Arte y tiempo
Raúl Díaz
Cuando en 1887 August Strindberg escribió El padre (Fadren, en
sueco), no existían las pruebas de ADN que hoy permiten evidenciar con
toda claridad si un hombre cualquiera es el padre de una criatura. Si
hubiesen existido, lo más probable es que El padre no existiría
o, por lo menos, no como la conocemos, y que, con la dirección de Raúl
Quintanilla, presenta la Compañía Nacional de Teatro.
Obra perturbadora, teatro de la crueldad me atrevería a decir, aunque nada tenga que ver con esa corriente, El padre es
todo un caso digno de estudio para siquiatras (Quintanilla lo es) y
sicoanalistas y, más ampliamente, para sociólogos y sicólogos sociales.
Esto, sin embargo, no merma su calidad en cuanto a literatura dramática,
y menos aún significa que el público llano no pueda disfrutarla, al
contrario, porque la obra nos conduce, ineludiblemente, al placer de
pensar.
El Teatro cumple aquí plenamente una de sus funciones, obligar a la reflexión.

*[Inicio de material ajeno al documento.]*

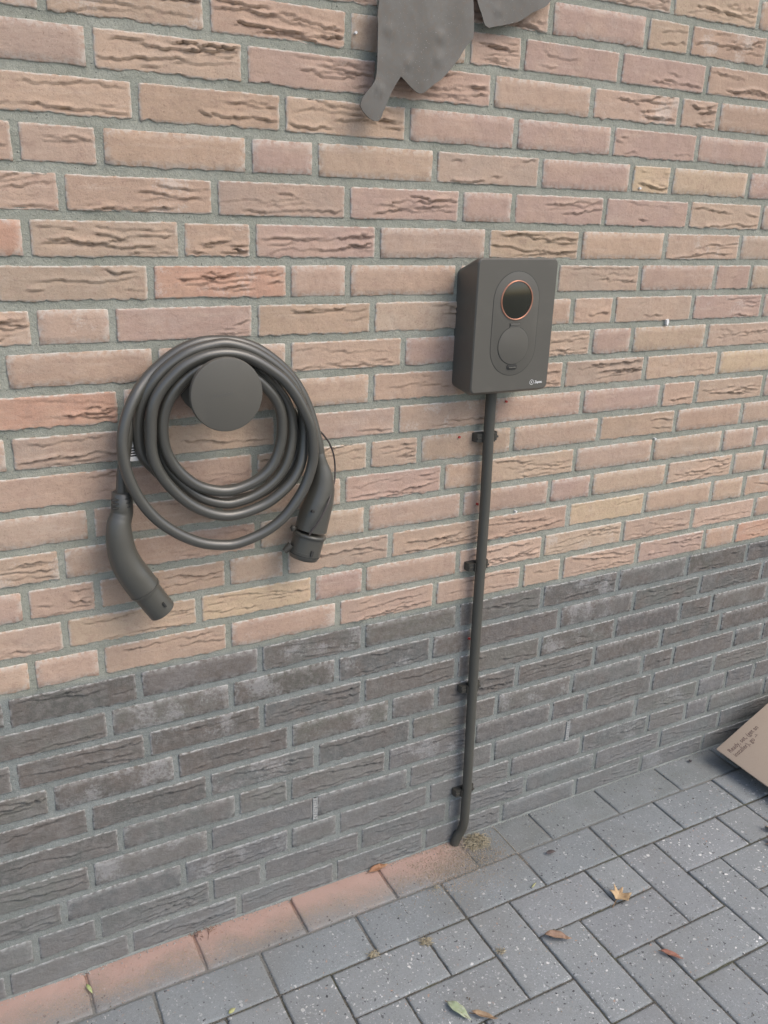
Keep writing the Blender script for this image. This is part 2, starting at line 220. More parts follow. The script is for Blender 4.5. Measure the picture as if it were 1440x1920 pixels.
def mat_mortar():
    s = NT('mortar'); g = s.n('ShaderNodeNewGeometry'); P = g.outputs['Position']
    sep = s.n('ShaderNodeSeparateXYZ'); s.t.links.new(P, sep.inputs[0])
    n1 = s.ramp(s.noise(P, 7, 6, .65), .32, .68); n2 = s.noise(P, 420, 3, .75); n3 = s.noise(P, 1100, 2, .7); n4 = s.noise(P, 60, 4, .65)
    up = s.mix(n1, (.275, .288, .238, 1), (.350, .360, .308, 1)); lo = s.mix(n1, (.185, .205, .195, 1), (.245, .268, .258, 1))
    k = s.math('ADD', sep.outputs[2], s.math('MULTIPLY', s.math('SUBTRACT', n4, .5), .02))
    c = s.mix(s.ramp(k, D['zb'] - .012, D['zb'] + .008), lo, up)
    c = s.mix(s.math('MULTIPLY', s.ramp(n2, .46, .72), .45), c, (.19, .19, .17, 1)); c = s.mix(s.math('MULTIPLY', s.ramp(n3, .56, .72), .55), c, (.62, .62, .58, 1))
    c = s.mix(s.math('MULTIPLY', s.ramp(n4, .5, .75), .35), c, (.21, .21, .18, 1))
    c = s.mix(s.math('MULTIPLY', s.ramp(s.noise(P, 30, 5, .75), .60, .72), .45), c, (.46, .45, .41, 1))
    c = s.mix(s.ramp(s.noise(P, 230, 2, .5), .69, .74), c, (.09, .09, .08, 1))
    nb = s.bump(n2, .9, .0018); nb = s.bump(n4, .7, .005, nb); nb = s.bump(n3, .5, .0008, nb)
    return s.fin(c, .95, nb, Specular_IOR_Level=.15)

def dust_mask(s, P):
    """red drilling dust that fell along the foot of the wall left of the conduit."""
    sep = s.n('ShaderNodeSeparateXYZ'); s.t.links.new(P, sep.inputs[0])
    jag = s.math('MULTIPLY', s.math('SUBTRACT', s.noise(P, 11, 5, .65), .5), .10)
    d = s.math('ADD', s.math('MULTIPLY', sep.outputs[1], -1.0), jag)
    a = s.n('ShaderNodeMapRange'); a.interpolation_type = 'SMOOTHSTEP'; s.set(a.inputs[0], d)
    a.inputs[1].default_value = .108; a.inputs[2].default_value = .018
    xx = s.math('ADD', sep.outputs[0], s.math('MULTIPLY', jag, .8))
    b = s.n('ShaderNodeMapRange'); b.interpolation_type = 'SMOOTHSTEP'; s.set(b.inputs[0], xx)
    b.inputs[1].default_value = 1.0; b.inputs[2].default_value = .90
    g = s.ramp(s.noise(P, 320, 3, .75), .30, .62)
    m = s.math('MULTIPLY', a.outputs[0], b.outputs[0])
    return s.math('MULTIPLY', m, s.math('ADD', s.math('MULTIPLY', g, s.math('SUBTRACT', 1.15, m)), s.math('MULTIPLY', m, .9)), True), sep, m

def mat_paver():
    s = NT('concrete_paver'); v, oi = objcoord(s); g = s.n('ShaderNodeNewGeometry'); P = g.outputs['Position']
    c = oi.outputs['Color']
    n1 = s.noise(v, 14, 4); n2 = s.noise(v, 260, 4, .7); n3 = s.noise(v, 900, 2, .7)
    c = s.mix(s.math('MULTIPLY', s.ramp(n1, .35, .7), .4), c, (.25, .268, .278, 1))
    c = s.mix(s.math('MULTIPLY', s.ramp(n2, .45, .72), .6), c, (.150, .164, .168, 1))
    c = s.mix(s.math('MULTIPLY', s.ramp(n3, .50, .70), .50), c, (.385, .415, .42, 1))
    vn = s.vmap(v, (1, 1, 1)); warp = s.n('ShaderNodeVectorMath', operation='ADD')
    nz = s.n('ShaderNodeTexNoise'); nz.inputs['Scale'].default_value = 140; s.t.links.new(v, nz.inputs['Vector'])
    sc = s.n('ShaderNodeVectorMath', operation='SCALE'); s.t.links.new(nz.outputs['Color'], sc.inputs[0]); sc.inputs['Scale'].default_value = .010
    s.t.links.new(vn, warp.inputs[0]); s.t.links.new(sc.outputs[0], warp.inputs[1])
    def fleck(scale, size, dens, col, c, amt):
        vo = s.n('ShaderNodeTexVoronoi'); vo.inputs['Scale'].default_value = scale; s.t.links.new(warp.outputs[0], vo.inputs['Vector'])
        sp = s.n('ShaderNodeSeparateColor'); s.t.links.new(vo.outputs['Color'], sp.inputs[0])
        # each stone has its own size
        m = s.math('LESS_THAN', vo.outputs['Distance'], s.math('MULTIPLY', size, s.math('ADD', .2, s.math('MULTIPLY', sp.outputs[1], s.math('MULTIPLY', sp.outputs[1], 1.3)))))
        m = s.math('MULTIPLY', m, s.math('GREATER_THAN', sp.outputs[0], 1 - dens))
        return s.mix(s.math('MULTIPLY', m, s.math('MULTIPLY', amt, s.math('ADD', .45, sp.outputs[2]), True)), c, col)
    al = oi.outputs['Alpha']
    c = fleck(330, .40, .30, (.48, .49, .50, 1), c, s.math('MULTIPLY', al, .6))
    c = fleck(150, .34, .22, (.62, .62, .60, 1), c, s.math('MULTIPLY', al, .72))
    c = fleck(72, .20, .10, (.72, .72, .70, 1), c, s.math('MULTIPLY', al, .8))
    c = fleck(210, .36, .16, (.055, .055, .06, 1), c, .75)
    c = fleck(190, .30, .06, (.42, .26, .18, 1), c, s.math('MULTIPLY', al, .6))
    st = s.math('MULTIPLY', s.ramp(s.noise(P, 3.2, 4, .6), .48, .72), .35); c = s.mix(st, c, (.17, .165, .15, 1))
    dm, sep, m0 = dust_mask(s, P)
    dc = s.mix(s.noise(P, 26, 4), (.39, .255, .208, 1), (.465, .33, .28, 1))
    c = s.mix(s.math('MULTIPLY', dm, .93), c, dc)
    # grit washed to the outer rim of the dust
    ring = s.math('MULTIPLY', s.math('MULTIPLY', m0, s.math('SUBTRACT', 1.0, m0)), 3.2, True)
    c = s.mix(s.math('MULTIPLY', ring, s.ramp(s.noise(P, 480, 2, .6), .50, .60)), c, (.30, .24, .17, 1))
    nb = s.bump(n2, .7, .0012); nb = s.bump(n3, .5, .0005, nb); nb = s.bump(n1, .4, .003, nb)
    return s.fin(c, .88, nb, Specular_IOR_Level=.3)

def mat_sand():
    s = NT('joint_sand'); g = s.n('ShaderNodeNewGeometry'); P = g.outputs['Position']
    n = s.noise(P, 300, 4, .7); n2 = s.noise(P, 7, 4)
    c = s.mix(s.ramp(n, .4, .7), (.085, .082, .073, 1), (.22, .21, .18, 1))
    c = s.mix(s.math('MULTIPLY', s.ramp(n2, .5, .65), .5), c, (.10, .11, .06, 1))
    sep = s.n('ShaderNodeSeparateXYZ'); s.t.links.new(P, sep.inputs[0])
    near = s.ramp(sep.outputs[1], -.235, -.10)      # the joints of the first rows are swept full of pale sand
    c = s.mix(s.math('MULTIPLY', near, .85), c, s.mix(n, (.17, .175, .17, 1), (.30, .30, .28, 1)))
    dm, _, _ = dust_mask(s, P); c = s.mix(s.math('MULTIPLY', dm, .9), c, (.36, .23, .18, 1))
    return s.fin(c, .97, s.bump(n, .9, .004), Specular_IOR_Level=.1)

def plastic(name, col, rough=.5, tex=.25, scale=2200, spec=.5, mott=.35):
    s = NT(name); tc = s.n('ShaderNodeTexCoord'); P = tc.outputs['Object']
    n = s.noise(P, scale, 2, .6); n2 = s.noise(P, 22, 4, .6)
    c = s.mix(s.math('MULTIPLY', s.ramp(n2, .5, .8), mott), (*col, 1), (col[0] * 1.35, col[1] * 1.32, col[2] * 1.25, 1))
    rr = s.math('ADD', rough, s.math('MULTIPLY', s.math('SUBTRACT', n2, .5), .16))
    return s.fin(c, rr, s.bump(n, tex, .0003), Specular_IOR_Level=spec)
def plain(name, col, rough=.6, col2=None, scale=60, bump=0.0, **kw):
    s = NT(name); tc = s.n('ShaderNodeTexCoord'); n = s.noise(tc.outputs['Object'], scale, 4, .6)
    c = s.mix(s.ramp(n, .38, .66), (*col, 1), (*(col2 or col), 1))
    return s.fin(c, rough, s.bump(n, bump, .001) if bump else None, **kw)

M_OR = mat_brick('orange_brick', False); M_DK = mat_brick('dark_brick', True); M_MO = mat_mortar()
M_PV = mat_paver(); M_SD = mat_sand()
M_CASE = plastic('charger_plastic', (.096, .092, .079), .42, .35, 1500)
M_CASE2 = plastic('charger_side_plastic', (.085, .082, .070), .55, .35, 1500)
M_GAP = plain('dark_seam', (.035, .035, .032), .8)
M_CABLE = plastic('cable_rubber', (.064, .063, .054), .33, .2, 1800, .85, .12)
M_PLUG = plastic('plug_plastic', (.068, .067, .057), .34, .3, 1400, .7, .15)
M_DISC = plastic('holder_plastic', (.092, .088, .075), .48, .3, 1600)
M_PIPE = plastic('conduit_plastic', (.070, .069, .058), .48, .2, 900)
M_CLIP = plastic('clip_plastic', (.050, .048, .040), .55, .2, 900)
M_CORD = plastic('tether_rubber', (.055, .045, .042), .5, .2)

# ---------------------------------------------------------------- ground and wall
ground = link('ground', mesh('ground', [(-60, -60, -.03), (60, -60, -.03), (60, 60, -.03), (-60, 60, -.03)], [[0, 1, 2, 3]]), None,
              plain('earth', (.12, .115, .10), .95, (.17, .165, .15), 4, .3))
tag(ground, kind='structure')
GX, GY = 90, 50
vs = []; fs = []
for j in range(GY + 1):
    for i in range(GX + 1):
        x = -1.6 + 6.2 * i / GX; y = -3.2 + 3.21 * j / GY
        vs.append((x, y, -.0024 + .0012 * noise.noise(Vector((x * 9, y * 9, 0)))))
for j in range(GY):
    for i in range(GX):
        a = j * (GX + 1) + i; fs.append([a, a + 1, a + GX + 2, a + GX + 1])
pavement = link('pavement', mesh('pavement', vs, fs, True), None, M_SD); tag(pavement, kind='structure')

ZB = D['zb']; C = .0625
WX0, WX1 = -1.4, 4.4; ZTOP = ZB + C * 25
# brick positions, course by course (wild bond of stretchers with a header here and there)
bricks = []; COURSE = {}
for k in range(-10, 25):
    js = list(D['joints'].get(str(k), []))
    rr = random.Random(100 + k)
    if not js: js = [.2 + rr.choice([0, .111]) + .02 * rr.random()]
    while js[0] > WX0 + .25: js.insert(0, js[0] - (.111 if rr.random() < .2 else .2215))
    while js[-1] < WX1 - .25: js.append(js[-1] + (.111 if rr.random() < .2 else .2215))
    js[0] = WX0; js[-1] = WX1
    COURSE[k] = js
    zc = ZB + C * (k + .5)
    for i in range(len(js) - 1):
        a, b = js[i], js[i + 1]; w = b - a - .0105 - rr.random() * .0015; h = .0490 + rr.uniform(-.001, .0012)
        bricks.append((k, (a + b) / 2, zc, w, h))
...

La trama, vista bajo la lupa del ejercicio intelectual, resulta
simple, la lucha entre el padre y la madre por decidir el tipo de
educación que su única hija debe recibir, cosa por demás común en
cualquier seno familiar. Lo importante es cómo esta lucha se desarrolla y
su final.
Seres enfermos (una de las características del teatro de Strindberg),
todos los protagonistas, pocos personajes hay en la historia del teatro
tan enfermos como Laura, la madre (la muy convincente Ana Ligia
García). Su insanía es tal que le impide ver el daño que causa a todos
los que la rodean, incluso a los que ama. El estupendo retrato
sicológico de este personaje lo repite el autor en todos los demás
aunque, naturalmente, adecuado y menguado acorde al papel que juegan en
la historia. Tenemos así a un padre (excelente Roberto Soto), débil y
contradictorio, militar con grado de capitán lo que haría presumir otro
carácter, pero también científico brillante que, sin embargo,
conscientemente se deja avasallar. El pastor evangélico, hermano de
Berta (Marco Antonio García muy bien), pusilánime que, a sabiendas y
contrario a lo que los principios religiosos supuestamente representan,
se aúna a la perfidia para, ni por un momento, poner en mínimo riesgo su
zona de confort. El doctor (Óscar Narváez, con verdad escénica),
igualmente conformista que aunque de inmediato se da cuenta de cuál es
la verdadera situación, apenas si se opone y acaba convirtiéndose en
cómplice pleno. Berta, la hija (María del Mar Náder cumple bien),
sobreviviente apenas de ese entorno y padres, tampoco puede presentarse
como ejemplo de salud mental. Así, los más sanos, entonces, son el
soldado Nojd (el cumplidor Fernando Huerta Zamacona), personaje
puramente incidental, pero que desata todas las acciones, y la ama (una,
como siempre, estupenda Marta Aura), servidora de toda la vida, alma de
esclava a quien, ni por asomo, se le ocurre la idea de cambiar su
estado.
Buen retorno de Quintanilla a la dirección escénica donde se
desenvuelve a sus anchas no sólo por su talento, sino por el estupendo
elenco de actores con que cuenta y su equipo técnico, igualmente de
primera calidad, con el siempre acertado, aunque previsible, Philippe
Amand en la escenografía e iluminación, la maestría vestuarista de
Cristina Sauza y, cualquier cosa que esto sea, el
diseño bioexpresivodel coreógrafo Marco Antonio Silva, así como el asesoramiento en investigación (¿?) de Álvaro Sámper.